* MATERIAL *
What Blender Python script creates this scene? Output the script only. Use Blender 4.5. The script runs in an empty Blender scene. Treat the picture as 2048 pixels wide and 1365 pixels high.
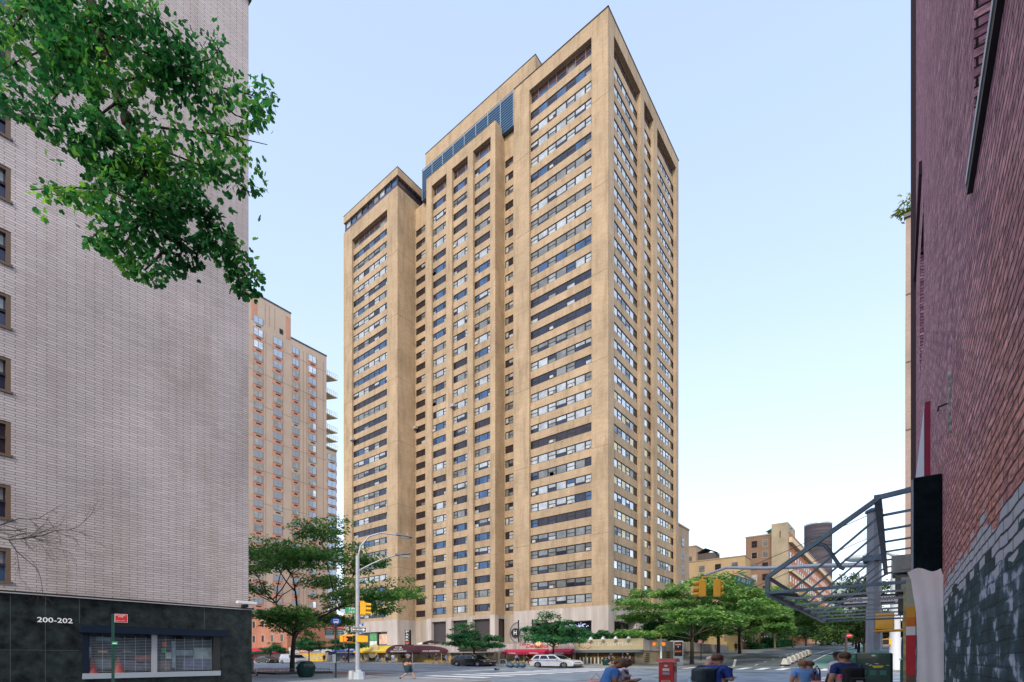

* * *

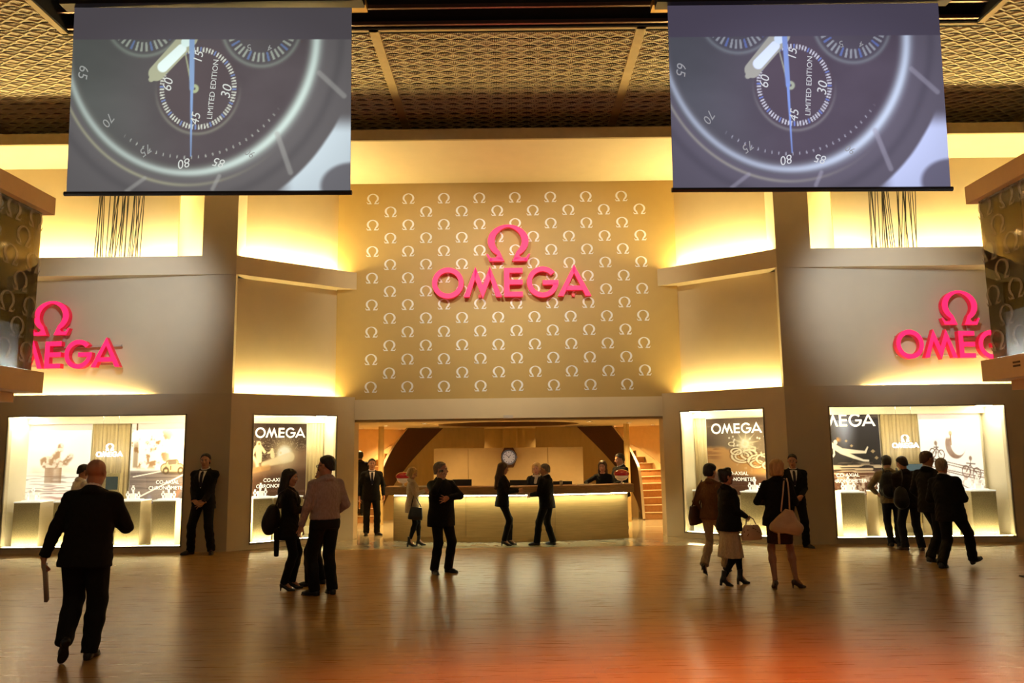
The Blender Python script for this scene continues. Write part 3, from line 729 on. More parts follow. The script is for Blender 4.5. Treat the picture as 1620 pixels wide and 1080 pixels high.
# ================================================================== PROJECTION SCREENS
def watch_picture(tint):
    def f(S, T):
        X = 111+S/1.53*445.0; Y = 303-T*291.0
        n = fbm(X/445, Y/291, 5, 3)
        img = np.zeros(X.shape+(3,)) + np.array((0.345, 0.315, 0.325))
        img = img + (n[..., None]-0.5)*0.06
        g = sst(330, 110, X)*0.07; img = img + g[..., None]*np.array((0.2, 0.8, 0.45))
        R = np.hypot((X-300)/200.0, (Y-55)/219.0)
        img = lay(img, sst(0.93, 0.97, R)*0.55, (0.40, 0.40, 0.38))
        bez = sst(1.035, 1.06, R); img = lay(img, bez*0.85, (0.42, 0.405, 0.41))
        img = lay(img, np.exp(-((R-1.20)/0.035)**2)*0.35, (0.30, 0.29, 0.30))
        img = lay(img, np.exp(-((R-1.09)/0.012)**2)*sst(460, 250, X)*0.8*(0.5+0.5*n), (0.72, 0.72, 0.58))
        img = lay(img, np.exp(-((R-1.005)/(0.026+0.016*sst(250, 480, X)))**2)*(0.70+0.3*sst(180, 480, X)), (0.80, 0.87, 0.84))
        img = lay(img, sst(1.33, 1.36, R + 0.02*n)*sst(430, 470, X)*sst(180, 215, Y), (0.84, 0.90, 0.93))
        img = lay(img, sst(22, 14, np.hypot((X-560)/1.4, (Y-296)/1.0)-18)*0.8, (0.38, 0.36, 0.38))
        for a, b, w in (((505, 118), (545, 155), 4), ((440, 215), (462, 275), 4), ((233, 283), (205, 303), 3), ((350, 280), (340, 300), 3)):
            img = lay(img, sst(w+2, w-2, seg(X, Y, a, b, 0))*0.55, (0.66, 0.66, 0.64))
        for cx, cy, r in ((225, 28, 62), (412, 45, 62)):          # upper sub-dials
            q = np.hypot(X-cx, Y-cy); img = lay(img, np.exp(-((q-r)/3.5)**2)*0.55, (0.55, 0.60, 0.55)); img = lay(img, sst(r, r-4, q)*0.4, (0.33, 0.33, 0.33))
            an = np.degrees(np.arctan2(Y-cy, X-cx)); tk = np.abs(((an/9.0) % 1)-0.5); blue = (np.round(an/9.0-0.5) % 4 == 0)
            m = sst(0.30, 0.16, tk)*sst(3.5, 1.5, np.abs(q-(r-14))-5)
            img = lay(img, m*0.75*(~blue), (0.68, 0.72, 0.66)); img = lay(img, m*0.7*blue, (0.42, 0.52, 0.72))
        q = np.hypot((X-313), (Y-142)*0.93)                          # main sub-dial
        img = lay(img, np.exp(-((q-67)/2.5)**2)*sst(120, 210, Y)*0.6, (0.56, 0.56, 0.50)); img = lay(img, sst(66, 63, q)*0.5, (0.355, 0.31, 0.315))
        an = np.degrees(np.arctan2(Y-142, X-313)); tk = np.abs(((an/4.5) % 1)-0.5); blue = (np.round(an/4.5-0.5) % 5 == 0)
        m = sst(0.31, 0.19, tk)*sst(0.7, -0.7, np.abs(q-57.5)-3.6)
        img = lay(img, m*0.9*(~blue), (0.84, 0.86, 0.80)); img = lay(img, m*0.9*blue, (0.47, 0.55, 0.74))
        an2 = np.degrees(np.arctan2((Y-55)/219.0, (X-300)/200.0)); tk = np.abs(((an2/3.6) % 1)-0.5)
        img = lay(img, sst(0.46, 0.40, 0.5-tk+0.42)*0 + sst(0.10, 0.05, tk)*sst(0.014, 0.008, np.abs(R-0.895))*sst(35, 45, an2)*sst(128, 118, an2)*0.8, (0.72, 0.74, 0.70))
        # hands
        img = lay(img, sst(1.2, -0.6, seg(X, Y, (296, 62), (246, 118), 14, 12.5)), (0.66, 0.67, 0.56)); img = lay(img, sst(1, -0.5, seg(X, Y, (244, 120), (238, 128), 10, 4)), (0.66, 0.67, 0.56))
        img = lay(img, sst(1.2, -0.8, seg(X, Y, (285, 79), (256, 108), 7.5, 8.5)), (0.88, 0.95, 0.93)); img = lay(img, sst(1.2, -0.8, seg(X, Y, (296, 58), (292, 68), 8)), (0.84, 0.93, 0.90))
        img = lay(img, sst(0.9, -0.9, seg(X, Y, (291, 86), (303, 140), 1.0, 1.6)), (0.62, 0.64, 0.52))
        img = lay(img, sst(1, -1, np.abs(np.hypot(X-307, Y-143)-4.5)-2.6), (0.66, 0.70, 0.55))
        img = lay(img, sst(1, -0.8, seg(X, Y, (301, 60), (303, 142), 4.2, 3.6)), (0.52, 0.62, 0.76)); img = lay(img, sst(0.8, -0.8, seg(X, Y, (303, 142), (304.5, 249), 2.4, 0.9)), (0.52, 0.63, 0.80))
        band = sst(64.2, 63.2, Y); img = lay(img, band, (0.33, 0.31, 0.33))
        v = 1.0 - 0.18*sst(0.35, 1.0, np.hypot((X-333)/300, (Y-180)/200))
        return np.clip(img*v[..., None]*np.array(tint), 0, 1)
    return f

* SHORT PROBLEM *
Extract lines where the string "high" occurs.

* EXPECTED OUTPUT *
What Blender Python script creates this scene? Output the script only. Use Blender 4.5. The script runs in an empty Blender scene. Treat the picture as 2048 pixels wide and 1365 pixels high.
The Blender Python script for this scene continues. Write part 3, from line 729 on. More parts follow. The script is for Blender 4.5. Treat the picture as 1620 pixels wide and 1080 pixels high.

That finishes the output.